Terre rare, il G7 valuta prezzo minimo per stimolare la produzione non cinese
Un prezzo minimo per terre rare e magneti prodotti fuori dalla Cina, in modo da stimolare lo creazione di nuovi impianti in grado di spezzare la dipendenza da Pechino, tuttora quasi assoluta e più pericolosa di un tempo, al punto da provocare frequenti blocchi di attività nelle fabbriche utilizzatrici (in gran parte nella filiera dell’automotive).
I Paesi del G7 e l’Unione europea stanno cercando una linea comune per accrescere la sicurezza degli approvvigionamenti di questi metalli strategici, preziosi anche nell’industria della difesa. E all’esame, secondo fonti Reuters, c’è anche la proposta di seguire la strada tracciata dagli Stati Uniti con l’accordo di luglio tra il Pentagono ed MP Materials, che promette di mettere il turbo allo sviluppo di una filiera autonoma in questo settore.
Il dipartimento della Difesa non solo è diventato il primo azionista di quello che oggi è l’unico produttore Usa di terre rare, rilevando una quota del 15% della società, ma ha anche garantito l’assorbimento dei volumi di produzione futuri ad un prezzo minimo di 110 dollari al chilogrammo per gli ossidi di neodimio-praseodimio: circa il doppio dell’attuale valore sul mercato internazionale, fortemente influenzato (e in qualche modo anche manipolato) dalla Cina.

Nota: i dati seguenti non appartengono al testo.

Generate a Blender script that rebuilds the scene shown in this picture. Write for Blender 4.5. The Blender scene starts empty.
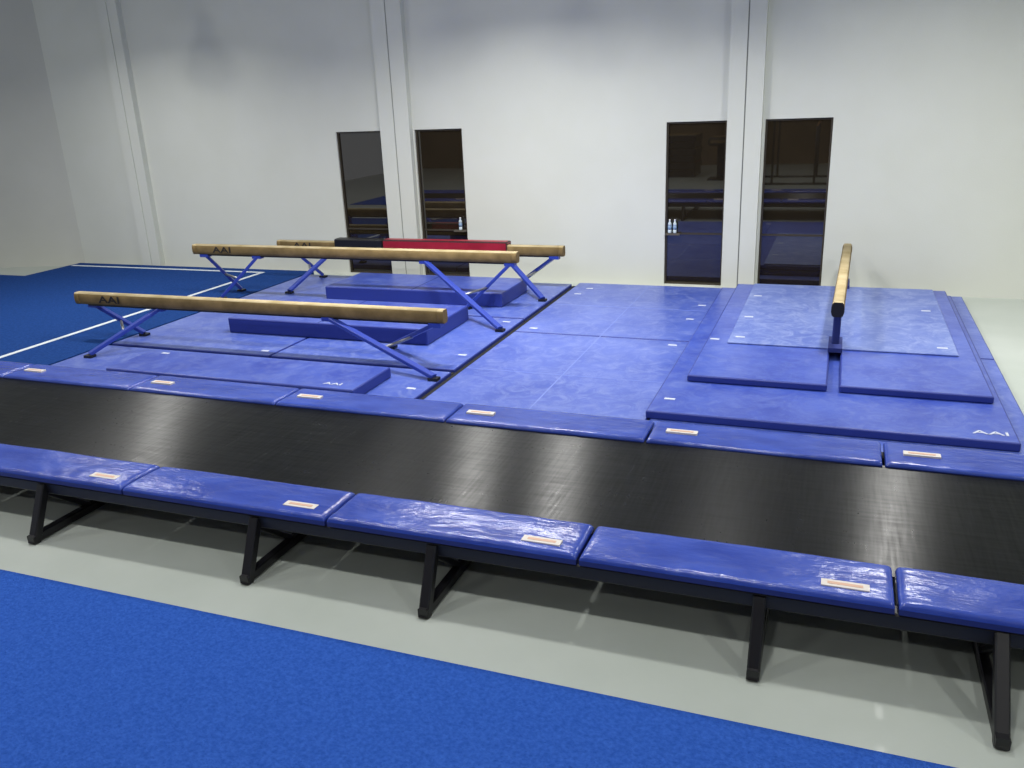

Nonostante a livello globale ci sia stato qualche progresso in termini di diversificazione (soprattutto a livello di estrazioni minerarie), Pechino controlla tuttora oltre il 90% della capacità di raffinazione di terre rare e di produzione di magneti. Inoltre guida la domanda, con circa metà dei consumi globali. E in quest’epoca di guerre commerciali il Governo cinese non si è fatto scrupoli a sfruttare la posizione dominante come strumento di pressione, nei confronti degli Stati Uniti e non solo.
Da aprile la Cina ha imposto restrizioni all’export che in seguito ha gradualmente attenuato, ma senza eliminarle. E le difficoltà di rifornimento continuano, con ricadute tuttora molto pesanti per gli utilizzatori.